## Given instruction
Write down every entry below once more, exactly.

## Information provided
/---
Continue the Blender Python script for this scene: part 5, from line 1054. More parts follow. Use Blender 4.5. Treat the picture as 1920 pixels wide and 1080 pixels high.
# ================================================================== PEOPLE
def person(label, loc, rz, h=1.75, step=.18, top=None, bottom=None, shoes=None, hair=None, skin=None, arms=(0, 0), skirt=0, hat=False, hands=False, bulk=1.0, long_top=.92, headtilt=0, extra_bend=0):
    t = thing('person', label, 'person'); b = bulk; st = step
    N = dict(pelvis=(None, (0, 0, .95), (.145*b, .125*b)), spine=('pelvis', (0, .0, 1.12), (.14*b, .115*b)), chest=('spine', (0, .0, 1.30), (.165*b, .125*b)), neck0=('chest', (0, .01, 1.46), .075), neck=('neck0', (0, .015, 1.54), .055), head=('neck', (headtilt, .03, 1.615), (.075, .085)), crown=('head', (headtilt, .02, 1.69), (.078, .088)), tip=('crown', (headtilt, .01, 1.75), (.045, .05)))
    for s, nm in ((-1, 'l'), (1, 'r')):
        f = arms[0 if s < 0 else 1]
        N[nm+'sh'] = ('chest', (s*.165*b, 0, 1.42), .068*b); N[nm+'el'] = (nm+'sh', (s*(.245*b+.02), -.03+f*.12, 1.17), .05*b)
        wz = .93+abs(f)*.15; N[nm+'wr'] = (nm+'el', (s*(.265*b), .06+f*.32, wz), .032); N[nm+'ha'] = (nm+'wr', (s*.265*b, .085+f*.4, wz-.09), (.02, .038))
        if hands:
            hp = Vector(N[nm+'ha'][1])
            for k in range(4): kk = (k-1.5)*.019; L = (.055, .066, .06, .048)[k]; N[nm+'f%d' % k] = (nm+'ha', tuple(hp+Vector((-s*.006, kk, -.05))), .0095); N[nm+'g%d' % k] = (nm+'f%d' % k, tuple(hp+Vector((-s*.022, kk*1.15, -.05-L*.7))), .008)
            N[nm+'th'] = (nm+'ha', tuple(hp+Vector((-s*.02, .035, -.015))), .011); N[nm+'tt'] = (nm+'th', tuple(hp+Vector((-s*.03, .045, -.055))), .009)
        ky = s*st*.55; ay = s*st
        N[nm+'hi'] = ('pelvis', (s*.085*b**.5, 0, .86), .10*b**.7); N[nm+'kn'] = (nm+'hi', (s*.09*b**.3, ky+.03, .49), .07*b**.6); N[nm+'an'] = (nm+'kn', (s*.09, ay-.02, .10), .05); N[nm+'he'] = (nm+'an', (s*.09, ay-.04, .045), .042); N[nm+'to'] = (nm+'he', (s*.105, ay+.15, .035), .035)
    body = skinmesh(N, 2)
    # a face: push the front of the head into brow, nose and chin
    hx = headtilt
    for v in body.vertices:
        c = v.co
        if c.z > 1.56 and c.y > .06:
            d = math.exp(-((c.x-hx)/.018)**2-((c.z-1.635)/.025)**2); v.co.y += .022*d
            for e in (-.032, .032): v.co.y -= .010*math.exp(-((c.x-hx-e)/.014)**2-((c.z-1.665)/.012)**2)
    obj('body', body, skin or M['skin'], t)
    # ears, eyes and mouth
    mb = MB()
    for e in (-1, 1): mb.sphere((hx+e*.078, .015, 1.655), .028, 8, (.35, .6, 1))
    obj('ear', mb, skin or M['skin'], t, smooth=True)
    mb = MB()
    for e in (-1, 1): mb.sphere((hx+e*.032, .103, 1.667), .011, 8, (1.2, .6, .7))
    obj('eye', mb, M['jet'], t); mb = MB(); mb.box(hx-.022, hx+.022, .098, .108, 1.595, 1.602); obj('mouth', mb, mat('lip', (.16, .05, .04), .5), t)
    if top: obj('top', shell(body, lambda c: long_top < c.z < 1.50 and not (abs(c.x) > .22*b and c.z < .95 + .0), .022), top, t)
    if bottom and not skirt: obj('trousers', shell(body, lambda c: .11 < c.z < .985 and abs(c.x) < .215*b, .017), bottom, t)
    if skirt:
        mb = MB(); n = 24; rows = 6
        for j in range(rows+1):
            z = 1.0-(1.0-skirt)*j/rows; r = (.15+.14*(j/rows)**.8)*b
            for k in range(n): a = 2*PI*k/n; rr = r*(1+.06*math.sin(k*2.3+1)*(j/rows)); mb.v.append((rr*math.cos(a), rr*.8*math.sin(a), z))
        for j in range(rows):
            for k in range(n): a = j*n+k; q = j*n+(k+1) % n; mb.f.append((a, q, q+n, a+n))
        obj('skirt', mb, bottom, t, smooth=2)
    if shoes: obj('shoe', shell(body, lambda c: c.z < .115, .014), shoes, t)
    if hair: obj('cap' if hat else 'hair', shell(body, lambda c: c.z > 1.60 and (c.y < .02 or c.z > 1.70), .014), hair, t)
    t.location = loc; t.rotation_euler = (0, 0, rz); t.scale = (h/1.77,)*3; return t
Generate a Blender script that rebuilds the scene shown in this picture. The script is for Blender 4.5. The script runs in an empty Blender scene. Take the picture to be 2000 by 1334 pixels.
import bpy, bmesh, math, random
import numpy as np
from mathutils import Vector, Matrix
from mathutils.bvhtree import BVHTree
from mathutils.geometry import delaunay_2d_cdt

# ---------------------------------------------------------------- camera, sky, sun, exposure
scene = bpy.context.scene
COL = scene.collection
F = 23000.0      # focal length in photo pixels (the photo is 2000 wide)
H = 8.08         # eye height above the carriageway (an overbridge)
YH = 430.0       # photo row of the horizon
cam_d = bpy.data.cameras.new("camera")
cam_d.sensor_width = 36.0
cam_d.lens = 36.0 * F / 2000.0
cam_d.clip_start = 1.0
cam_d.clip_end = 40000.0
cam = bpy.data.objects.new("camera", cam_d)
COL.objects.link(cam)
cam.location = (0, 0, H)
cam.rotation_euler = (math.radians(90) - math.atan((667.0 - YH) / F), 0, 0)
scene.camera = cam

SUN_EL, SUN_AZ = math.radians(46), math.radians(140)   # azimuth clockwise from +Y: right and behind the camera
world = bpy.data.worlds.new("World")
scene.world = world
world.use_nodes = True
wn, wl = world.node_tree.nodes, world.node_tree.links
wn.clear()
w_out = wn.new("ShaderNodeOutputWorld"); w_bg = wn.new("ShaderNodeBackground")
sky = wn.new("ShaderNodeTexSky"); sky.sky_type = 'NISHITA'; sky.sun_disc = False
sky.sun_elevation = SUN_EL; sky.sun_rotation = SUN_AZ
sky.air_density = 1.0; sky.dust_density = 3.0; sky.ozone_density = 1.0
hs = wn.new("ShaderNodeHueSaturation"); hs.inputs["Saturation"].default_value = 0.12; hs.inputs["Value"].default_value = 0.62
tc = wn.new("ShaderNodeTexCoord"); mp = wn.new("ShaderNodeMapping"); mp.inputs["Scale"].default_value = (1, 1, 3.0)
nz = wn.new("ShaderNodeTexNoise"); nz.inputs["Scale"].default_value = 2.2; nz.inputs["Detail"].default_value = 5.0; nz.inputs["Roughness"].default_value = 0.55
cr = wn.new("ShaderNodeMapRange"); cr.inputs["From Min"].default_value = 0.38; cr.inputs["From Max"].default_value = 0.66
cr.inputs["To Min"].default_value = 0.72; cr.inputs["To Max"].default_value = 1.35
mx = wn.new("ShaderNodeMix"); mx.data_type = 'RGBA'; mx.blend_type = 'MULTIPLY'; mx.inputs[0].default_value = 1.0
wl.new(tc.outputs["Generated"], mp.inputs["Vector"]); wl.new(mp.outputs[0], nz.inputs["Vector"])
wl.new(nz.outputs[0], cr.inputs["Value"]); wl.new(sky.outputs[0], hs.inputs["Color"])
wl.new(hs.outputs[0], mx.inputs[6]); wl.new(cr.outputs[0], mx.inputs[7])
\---
## Exercise answer
Continue the Blender Python script for this scene: part 5, from line 1054. More parts follow. Use Blender 4.5. Treat the picture as 1920 pixels wide and 1080 pixels high.
# ================================================================== PEOPLE
def person(label, loc, rz, h=1.75, step=.18, top=None, bottom=None, shoes=None, hair=None, skin=None, arms=(0, 0), skirt=0, hat=False, hands=False, bulk=1.0, long_top=.92, headtilt=0, extra_bend=0):
    t = thing('person', label, 'person'); b = bulk; st = step
    N = dict(pelvis=(None, (0, 0, .95), (.145*b, .125*b)), spine=('pelvis', (0, .0, 1.12), (.14*b, .115*b)), chest=('spine', (0, .0, 1.30), (.165*b, .125*b)), neck0=('chest', (0, .01, 1.46), .075), neck=('neck0', (0, .015, 1.54), .055), head=('neck', (headtilt, .03, 1.615), (.075, .085)), crown=('head', (headtilt, .02, 1.69), (.078, .088)), tip=('crown', (headtilt, .01, 1.75), (.045, .05)))
    for s, nm in ((-1, 'l'), (1, 'r')):
        f = arms[0 if s < 0 else 1]
        N[nm+'sh'] = ('chest', (s*.165*b, 0, 1.42), .068*b); N[nm+'el'] = (nm+'sh', (s*(.245*b+.02), -.03+f*.12, 1.17), .05*b)
        wz = .93+abs(f)*.15; N[nm+'wr'] = (nm+'el', (s*(.265*b), .06+f*.32, wz), .032); N[nm+'ha'] = (nm+'wr', (s*.265*b, .085+f*.4, wz-.09), (.02, .038))
        if hands:
            hp = Vector(N[nm+'ha'][1])
            for k in range(4): kk = (k-1.5)*.019; L = (.055, .066, .06, .048)[k]; N[nm+'f%d' % k] = (nm+'ha', tuple(hp+Vector((-s*.006, kk, -.05))), .0095); N[nm+'g%d' % k] = (nm+'f%d' % k, tuple(hp+Vector((-s*.022, kk*1.15, -.05-L*.7))), .008)
            N[nm+'th'] = (nm+'ha', tuple(hp+Vector((-s*.02, .035, -.015))), .011); N[nm+'tt'] = (nm+'th', tuple(hp+Vector((-s*.03, .045, -.055))), .009)
        ky = s*st*.55; ay = s*st
        N[nm+'hi'] = ('pelvis', (s*.085*b**.5, 0, .86), .10*b**.7); N[nm+'kn'] = (nm+'hi', (s*.09*b**.3, ky+.03, .49), .07*b**.6); N[nm+'an'] = (nm+'kn', (s*.09, ay-.02, .10), .05); N[nm+'he'] = (nm+'an', (s*.09, ay-.04, .045), .042); N[nm+'to'] = (nm+'he', (s*.105, ay+.15, .035), .035)
    body = skinmesh(N, 2)
    # a face: push the front of the head into brow, nose and chin
    hx = headtilt
    for v in body.vertices:
        c = v.co
        if c.z > 1.56 and c.y > .06:
            d = math.exp(-((c.x-hx)/.018)**2-((c.z-1.635)/.025)**2); v.co.y += .022*d
            for e in (-.032, .032): v.co.y -= .010*math.exp(-((c.x-hx-e)/.014)**2-((c.z-1.665)/.012)**2)
    obj('body', body, skin or M['skin'], t)
    # ears, eyes and mouth
    mb = MB()
    for e in (-1, 1): mb.sphere((hx+e*.078, .015, 1.655), .028, 8, (.35, .6, 1))
    obj('ear', mb, skin or M['skin'], t, smooth=True)
    mb = MB()
    for e in (-1, 1): mb.sphere((hx+e*.032, .103, 1.667), .011, 8, (1.2, .6, .7))
    obj('eye', mb, M['jet'], t); mb = MB(); mb.box(hx-.022, hx+.022, .098, .108, 1.595, 1.602); obj('mouth', mb, mat('lip', (.16, .05, .04), .5), t)
    if top: obj('top', shell(body, lambda c: long_top < c.z < 1.50 and not (abs(c.x) > .22*b and c.z < .95 + .0), .022), top, t)
    if bottom and not skirt: obj('trousers', shell(body, lambda c: .11 < c.z < .985 and abs(c.x) < .215*b, .017), bottom, t)
    if skirt:
        mb = MB(); n = 24; rows = 6
        for j in range(rows+1):
            z = 1.0-(1.0-skirt)*j/rows; r = (.15+.14*(j/rows)**.8)*b
            for k in range(n): a = 2*PI*k/n; rr = r*(1+.06*math.sin(k*2.3+1)*(j/rows)); mb.v.append((rr*math.cos(a), rr*.8*math.sin(a), z))
        for j in range(rows):
            for k in range(n): a = j*n+k; q = j*n+(k+1) % n; mb.f.append((a, q, q+n, a+n))
        obj('skirt', mb, bottom, t, smooth=2)
    if shoes: obj('shoe', shell(body, lambda c: c.z < .115, .014), shoes, t)
    if hair: obj('cap' if hat else 'hair', shell(body, lambda c: c.z > 1.60 and (c.y < .02 or c.z > 1.70), .014), hair, t)
    t.location = loc; t.rotation_euler = (0, 0, rz); t.scale = (h/1.77,)*3; return t
Generate a Blender script that rebuilds the scene shown in this picture. The script is for Blender 4.5. The script runs in an empty Blender scene. Take the picture to be 2000 by 1334 pixels.
import bpy, bmesh, math, random
import numpy as np
from mathutils import Vector, Matrix
from mathutils.bvhtree import BVHTree
from mathutils.geometry import delaunay_2d_cdt

# ---------------------------------------------------------------- camera, sky, sun, exposure
scene = bpy.context.scene
COL = scene.collection
F = 23000.0      # focal length in photo pixels (the photo is 2000 wide)
H = 8.08         # eye height above the carriageway (an overbridge)
YH = 430.0       # photo row of the horizon
cam_d = bpy.data.cameras.new("camera")
cam_d.sensor_width = 36.0
cam_d.lens = 36.0 * F / 2000.0
cam_d.clip_start = 1.0
cam_d.clip_end = 40000.0
cam = bpy.data.objects.new("camera", cam_d)
COL.objects.link(cam)
cam.location = (0, 0, H)
cam.rotation_euler = (math.radians(90) - math.atan((667.0 - YH) / F), 0, 0)
scene.camera = cam

SUN_EL, SUN_AZ = math.radians(46), math.radians(140)   # azimuth clockwise from +Y: right and behind the camera
world = bpy.data.worlds.new("World")
scene.world = world
world.use_nodes = True
wn, wl = world.node_tree.nodes, world.node_tree.links
wn.clear()
w_out = wn.new("ShaderNodeOutputWorld"); w_bg = wn.new("ShaderNodeBackground")
sky = wn.new("ShaderNodeTexSky"); sky.sky_type = 'NISHITA'; sky.sun_disc = False
sky.sun_elevation = SUN_EL; sky.sun_rotation = SUN_AZ
sky.air_density = 1.0; sky.dust_density = 3.0; sky.ozone_density = 1.0
hs = wn.new("ShaderNodeHueSaturation"); hs.inputs["Saturation"].default_value = 0.12; hs.inputs["Value"].default_value = 0.62
tc = wn.new("ShaderNodeTexCoord"); mp = wn.new("ShaderNodeMapping"); mp.inputs["Scale"].default_value = (1, 1, 3.0)
nz = wn.new("ShaderNodeTexNoise"); nz.inputs["Scale"].default_value = 2.2; nz.inputs["Detail"].default_value = 5.0; nz.inputs["Roughness"].default_value = 0.55
cr = wn.new("ShaderNodeMapRange"); cr.inputs["From Min"].default_value = 0.38; cr.inputs["From Max"].default_value = 0.66
cr.inputs["To Min"].default_value = 0.72; cr.inputs["To Max"].default_value = 1.35
mx = wn.new("ShaderNodeMix"); mx.data_type = 'RGBA'; mx.blend_type = 'MULTIPLY'; mx.inputs[0].default_value = 1.0
wl.new(tc.outputs["Generated"], mp.inputs["Vector"]); wl.new(mp.outputs[0], nz.inputs["Vector"])
wl.new(nz.outputs[0], cr.inputs["Value"]); wl.new(sky.outputs[0], hs.inputs["Color"])
wl.new(hs.outputs[0], mx.inputs[6]); wl.new(cr.outputs[0], mx.inputs[7])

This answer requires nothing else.